Tantangan Kesenian Ketoprak Di Era Modern
            Persaingan dunia hiburan yang ketat dan terbuka di era modern membuat eksisternsi ketoprak semakin redup, sekarang ini jarang sekali generasi muda yang kenal dan tau tentang kesenian ketoprak, coba tanya kepada anak muda sekarang, "Apa itu kesenian ketoprak?" Jawabannya mungkin akan terdengar menyedihkan. Kalau bukan, "Itu kan nama makanan," yang paling mendekati benar adalah, "Itu kan tayangan komedi di televisi." kesenian ketoprak semakin lama semakin termarginalkan dari hiruk pikuk dan ramainya panggung hiburan, jika dahulu ketoprak menjadi primadona di kebanyakan stasiun Televisi, sekarang hanya tingggal TVRI sebagai televisi pemerintah yang menayangkan ketoprak, itu pun jam tayangnya hanya sedikit sekali.

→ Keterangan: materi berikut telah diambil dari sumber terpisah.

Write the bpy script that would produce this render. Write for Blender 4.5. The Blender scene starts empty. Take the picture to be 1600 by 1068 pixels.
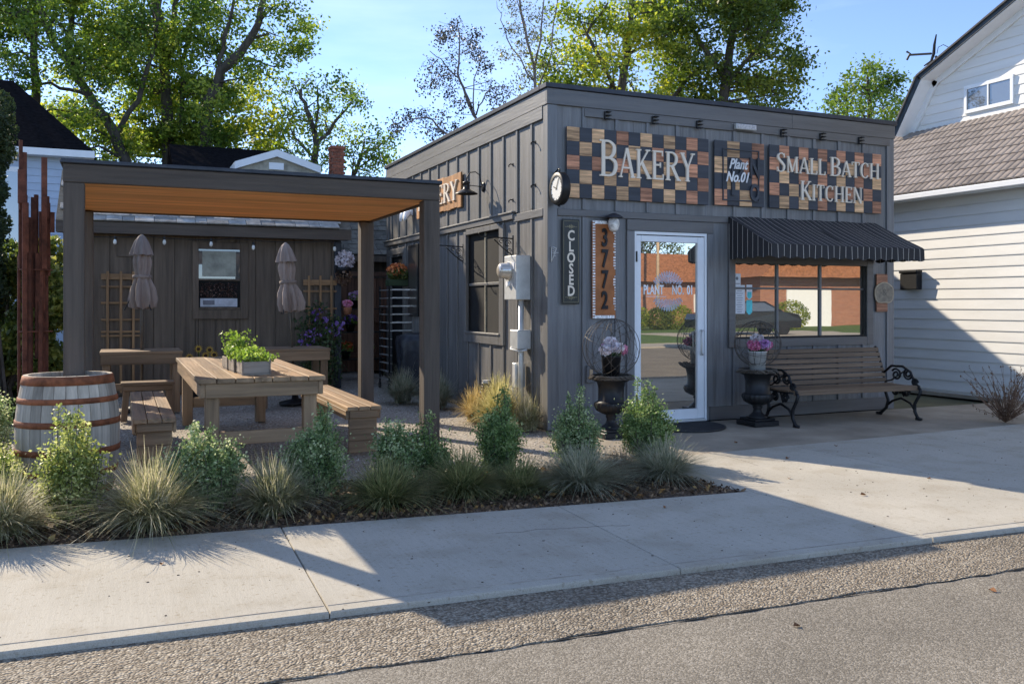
import bpy, math, random
import numpy as np
from mathutils import Vector, Matrix, Euler
R = math.radians
PI = math.pi
# ------------------------------------------------------------------ camera, sky, sun, exposure
S = bpy.context.scene
C = bpy.data.collections.new('scene'); S.collection.children.link(C)
F_, H_, CX, HY = 1380.0, 1.37, 800.0, 475.0
XB = (0.91454, 0.40450); YB = (-0.40450, 0.91454)
CAMP = (-4.2445, -8.6165)
cam_d = bpy.data.cameras.new('camera'); cam = bpy.data.objects.new('camera', cam_d); C.objects.link(cam)
cam.location = (CAMP[0], CAMP[1], H_)
cam.rotation_euler = (R(90), 0, -math.atan2(0.40450, 0.91454))
cam_d.sensor_width = 36; cam_d.lens = F_/1600*36; cam_d.shift_y = -(534-HY)/1600
cam_d.clip_end = 3000
S.camera = cam
SUN = Vector((-0.69, 1.52, 1.0)).normalized()      # towards the sun
w = bpy.data.worlds.new('World'); S.world = w; w.use_nodes = True
nt = w.node_tree; nt.nodes.clear()
out = nt.nodes.new('ShaderNodeOutputWorld'); bg = nt.nodes.new('ShaderNodeBackground')
sky = nt.nodes.new('ShaderNodeTexSky'); sky.sky_type = 'NISHITA'; sky.sun_disc = False
sky.sun_elevation = math.asin(SUN.z); sky.sun_rotation = math.atan2(SUN.x, SUN.y)
sky.altitude = 5000; sky.air_density = 1.0; sky.dust_density = 0.3; sky.ozone_density = 5.0
tc = nt.nodes.new('ShaderNodeTexCoord'); mp = nt.nodes.new('ShaderNodeMapping'); mp.inputs['Scale'].default_value = (1.2, 1.2, 5.5)
mp.inputs['Rotation'].default_value = (0, R(14), R(20))
nz = nt.nodes.new('ShaderNodeTexNoise'); nz.inputs['Scale'].default_value = 1.6; nz.inputs['Detail'].default_value = 7; nz.inputs['Roughness'].default_value = .55
cr = nt.nodes.new('ShaderNodeValToRGB'); cr.color_ramp.elements[0].position = .46; cr.color_ramp.elements[0].color = (0,0,0,1)
cr.color_ramp.elements[1].position = .8; cr.color_ramp.elements[1].color = (.28,.28,.28,1)
mx = nt.nodes.new('ShaderNodeMix'); mx.data_type = 'RGBA'
L = nt.links.new
L(tc.outputs['Generated'], mp.inputs['Vector']); L(mp.outputs[0], nz.inputs['Vector']); L(nz.outputs[0], cr.inputs[0]); L(cr.outputs[0], mx.inputs['Factor'])
tint = nt.nodes.new('ShaderNodeMix'); tint.data_type = 'RGBA'; tint.blend_type = 'MULTIPLY'; tint.inputs['Factor'].default_value = 1; tint.inputs['B'].default_value = (.94, .77, .66, 1); L(sky.outputs[0], tint.inputs['A']); L(tint.outputs['Result'], mx.inputs['A']); mx.inputs['B'].default_value = (3.6, 4.0, 4.6, 1)
L(mx.outputs['Result'], bg.inputs['Color']); bg.inputs['Strength'].default_value = 0.135
L(bg.outputs[0], out.inputs[0])
sl = bpy.data.lights.new('sun', 'SUN'); sl.energy = 2.0; sl.angle = R(0.5); sl.color = (1.0, 0.87, 0.68)
so = bpy.data.objects.new('sun', sl); C.objects.link(so); so.rotation_euler = SUN.to_track_quat('Z', 'Y').to_euler(); so.location = (-20, 40, 30)
S.view_settings.view_transform = 'Standard'; S.view_settings.look = 'None'; S.view_settings.gamma = 1
S.view_settings.exposure = 1.92; S.view_settings.use_curve_mapping = False
S.render.engine = 'CYCLES'

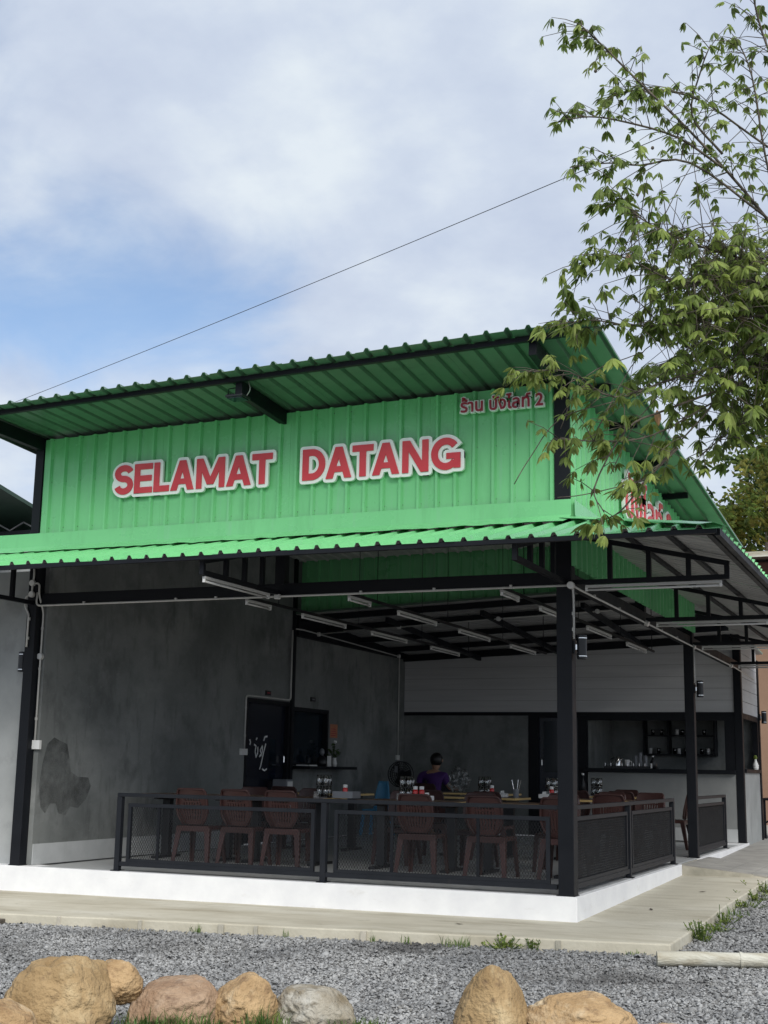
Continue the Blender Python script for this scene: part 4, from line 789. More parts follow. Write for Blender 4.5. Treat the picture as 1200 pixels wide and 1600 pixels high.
jug(-3.58, 2.12, 'rack of clear glasses at the right end of the left front tables'); jug(-2.60, 2.30, 'rack of clear glasses beside the red sauce bottles in front'); jug(-2.53, 4.9, 'rack of tall clear glasses on the second row table'); jug(-1.66, 5.1, 'rack of clear glasses just left of the corner post'); jug(-1.72, 7.75, 'rack of clear glasses just right of the corner post')
sauce(-2.46, 2.22, 'left red sauce bottle beside the front glass rack'); sauce(-2.39, 2.24, 'right red sauce bottle beside the front glass rack'); sauce(-2.39, 4.78, 'red sauce bottle on the second row table'); sauce(-1.62, 4.94, 'red sauce bottle just left of the corner post'); sauce(-3.36, 2.24, 'red sauce bottle with white cap in the grey condiment tray')
tissue(-2.25, 2.05, 'white tissue box at the front table edge by the sauce bottles'); tissue(-2.25, 4.80, 'white tissue packet on the second row table'); tissue(-1.70, 4.88, 'white tissue box left of the corner post')
t = thing('condiment_tray', 'grey plastic condiment tray beside the left glass rack', 'tray', (-3.34, 2.2, 0.769))
MB().box((-3.46, 2.10, 0.769), (-3.20, 2.112, 0.845)).box((-3.46, 2.318, 0.769), (-3.20, 2.33, 0.845)).box((-3.46, 2.112, 0.769), (-3.448, 2.318, 0.845)).box((-3.212, 2.112, 0.769), (-3.20, 2.318, 0.845)).build('wall', 'grey_plastic', t); MB().box((-3.447, 2.113, 0.7695), (-3.213, 2.317, 0.776)).build('base', 'grey_plastic', t)
t = thing('sauce_pot', 'dark glass bottle on the back row table right of the corner post', 'bottle', (-1.92, 7.7, 0.769))
MB().lathe((-1.92, 7.7, 0.769), [(0.04, 0), (0.042, 0.16), (0.018, 0.23), (0.016, 0.30)], 14).build('bottle_body', 'black_plastic', t, smooth=True); MB().lathe((-1.92, 7.7, 1.0692), [(0.02, 0), (0.02, 0.03)], 12).build('cap', 'white_plastic', t)
# spoons in a cup
t = thing('cutlery_cup', 'cup of spoons standing right of the second row glasses', 'cutlery', (-2.08, 4.85, 0.769)); MB().lathe((-2.08, 4.85, 0.769), [(0.035, 0), (0.042, 0.11)], 14).build('cup', 'grey_plastic', t)
for a, b in ((-.03, .02), (.035, -.01), (.01, .03)): MB().tube([(-2.08 + a * .4, 4.85 + b * .4, 0.78), (-2.08 + a * 2.1, 4.85 + b, 1.0)], 0.005, 6).build('spoon', 'chrome', t)

# standing fan
fx, fy = -5.60, 9.5
t = thing('standing_fan', 'black standing fan near the rear cement corner', 'fan', (fx, fy, 0)); m = MB()
MB().lathe((fx, fy, 0.0), [(0.20, 0), (0.20, 0.02), (0.06, 0.045), (0.02, 0.06)], 20).build('base', 'black_plastic', t); MB().tube([(fx, fy, 0.05), (fx, fy, 0.98)], 0.016, 10).build('pole', 'black_plastic', t)
MB().tube([(fx, fy - 0.06, 1.02), (fx, fy + 0.14, 1.02)], [0.07, 0.06], 16).build('motor', 'black_plastic', t)
m = MB()
for r in (0.06, 0.10, 0.14, 0.18, 0.215):
    for yo, k in ((-0.16, 1), (-0.05, 1)): m.tube([(fx + r * math.cos(a), fy + yo, 1.02 + r * math.sin(a)) for a in np.linspace(0, 2 * PI, 25)], 0.0035 if r < .2 else 0.009, 5, caps=False)
for a in np.linspace(0, 2 * PI, 31)[:-1]: m.tube([(fx + 0.03 * math.cos(a), fy - 0.165, 1.02 + 0.03 * math.sin(a)), (fx + 0.215 * math.cos(a), fy - 0.12, 1.02 + 0.215 * math.sin(a)), (fx + 0.06 * math.cos(a), fy - 0.045, 1.02 + 0.06 * math.sin(a))], 0.003, 4)
m.build('grille', 'black_plastic', t)
for q in range(3):
    a = q * 2.094; m = MB(); m.add([(fx + r_ * math.cos(a + da), fy - 0.10 + dy, 1.02 + r_ * math.sin(a + da)) for r_, da, dy in ((0.03, -.5, 0), (0.19, -.25, .025), (0.195, .45, -.02), (0.03, .5, 0))], [(0, 1, 2, 3)]); m.build('blade', 'black_plastic', t)
MB().box((fx - 0.09, fy - 0.172, 1.05), (fx - 0.03, fy - 0.170, 1.16)).build('sticker', 'grey_plastic', t)
# small blue child chair, plastic bag, dark covered heap
t = thing('blue_chair', 'light blue plastic chair in front of the rear cement wall', 'chair', (-6.0 + .22, 8.9, 0)); bx, by = -5.82, 8.9
m = MB(); n = 8
for j in range(n + 1):
    for i in range(n + 1):
        u, v = i / n * 2 - 1, j / n; m.v.append((bx + (0.14 - 0.06 * v * v) * u, by + 0.2 + 0.08 * v - 0.04 * u * u, 0.43 + 0.47 * v))
m.f = [(j * (n + 1) + i, j * (n + 1) + i + 1, (j + 1) * (n + 1) + i + 1, (j + 1) * (n + 1) + i) for j in range(n) for i in range(n)]; m.m = [0] * len(m.f)
b = m.build('backrest', 'blue_plastic', t, smooth=True); sm = b.modifiers.new('t', 'SOLIDIFY'); sm.thickness = 0.02
MB().box((bx - 0.2, by - 0.2, 0.41), (bx + 0.2, by + 0.2, 0.435)).build('seat', 'blue_plastic', t, bevel=0.008)
for sx in (-1, 1):
    for sy in (-1, 1): MB().bar((bx + .17 * sx, by + .17 * sy, .41), (bx + .21 * sx, by + .21 * sy, 0), .05, .03, up=(0, 1, 0)).build('leg', 'blue_plastic', t)
# person seated at the back table, seen from behind
def skin_obj(name, verts, edges, radii, mat, parent, root=0, sub=2):
    me = bpy.data.meshes.new(name); me.from_pydata(verts, edges, []); o = bpy.data.objects.new(name, me); COL.objects.link(o); o.parent = parent
    sk = o.modifiers.new('skin', 'SKIN'); lay = me.skin_vertices[0] if me.skin_vertices else None
    if lay is None:
        bm = bmesh.new(); bm.from_mesh(me); bm.verts.layers.skin.verify(); bm.to_mesh(me); bm.free(); lay = me.skin_vertices[0]
    for i, r in enumerate(radii): lay.data[i].radius = r if isinstance(r, tuple) else (r, r); lay.data[i].use_root = (i == root)
    s = o.modifiers.new('sub', 'SUBSURF'); s.levels = s.render_levels = sub
    for m_ in ([mat] if isinstance(mat, str) else mat): me.materials.append(MATS[m_])
    sk.use_smooth_shade = True; return o
PX, PY = -4.74, 8.62
pt = thing('person', 'person in a purple shirt seated at the back, seen from behind', 'person', (PX, PY, 0))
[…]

Antusiasme kaum muda di dalam melestarikan kesenian ketoprak perlu dikobarkan lagi agar kesenian ketoprak tidak tinggal nama. Diakui maupun tidak rasa nasionalisme kaum muda mulai menurun, ini adalah salah satu faktor yang menyebabkan ketoprak meredup, disamping perhatian pemerintah yang tak pernah mengapresiasi para penggiat ketoprak dan media masa yang lebih mementingkan hiburan modern yang banyak menghimpun masa. Sudah saatnya bagi para penggiat Kesenian Ketoprak untuk bangkit, Sudah saatnya bagi kita ( kaum muda) untuk menciptakan kemasan baru dan kembangkan kreativitas baru bagi kesenian ini. Jangan sampai kesenian yang adiluhung ini hilang tak berbekas. Masyarakat Jawa, khususnya generasi muda, tentu tidak ingin mengetahui kebesaran Kesenian Ketoprak ini hanya dari mulut ibu bapak dan kakek neneknya saja.